I drew up my Mace cannister and began spraying Giant on the back of his head from 12-15 feet away.  He checked his hair with a swipe of his hand and turned around, directly into the jet of Mace.  He came at me, the jet soaking his face the entire way.  I thought, "This stuff doesn't work.  I'm gonna have to fight this guy." and he grabbed my arms.  I had drawn a stun-gun as well, but I hadn't practiced with it, and I was now concerned that my hands were full of stuff that was of no use to me.  Giant suddenly screamed, then let go of me, and covered his face with his hands. My inner voice observed, "Whew!  I have to remember this stuff takes about two seconds to kick in."

I looked toward the restaurant door, the remaining three men stood abreast.  I briefly considered Macing them, but decided against it. I ran across Lombard to a hotel, where the clerk let me in and allowed me to call from his phone.  I reported the incident and the police responded in no more than 90 seconds.  I re-crossed the street at the nearest corner and saw the three men leading their blinded Giant out of a pizza place, where he had splashed water on his face and was paper-toweling off while being guided through their escape. This image haunts me to this day.  If I had maced all four, they'd have been caught.

Believe it or not, this gruesome story had a bit of a happy ending.  As the police took statements from witnesses and the paramedics loaded Gandhi into the wagon, I asked Husky, "Why did you agree to go outside?"

"The cop (security guard) told us that if we didn't go outside, we were going to jail."

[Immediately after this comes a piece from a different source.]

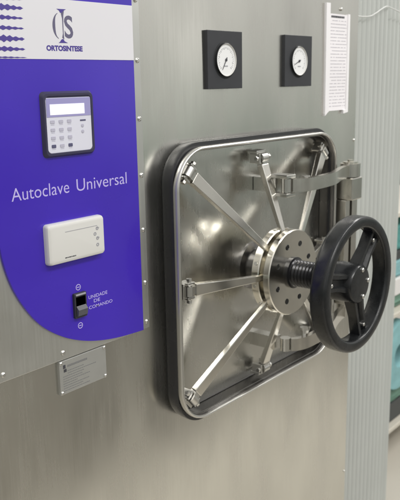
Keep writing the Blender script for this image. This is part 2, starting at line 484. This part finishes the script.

I went downtown several days later and bought a copy of the police report.  I contacted the victims and told them I believed they had legal recourse against Jack-In-The-Box.  I wrote a six page description of what I saw, told them I was a former cop, and that the guard made a grievous error in demanding that they go outside with the assailants.  They contacted a lawyer, who contacted me, and we met with the restaurant lawyers. The restaurant settled, I got a nice Expert Witness fee for my involvement, and the victim's attorney called me a hero.

This was the most serious incident I'd become involved in up to this point.  I noticed that I thought, sort of calmly, to myself while in the fray.  I didn't panic. I considered options while in the heat of the action.  I was almost...comfortable in the conflict.  My re-supplier of Mace suggested I credit myself with saving the life of the unconscious victim. The restaurant lawyers said I must be lying because no one would put themselves in such danger for a stranger; we had our meeting, and they settled.  And I got called a "hero."  All the nice words are, still, like a warm massage.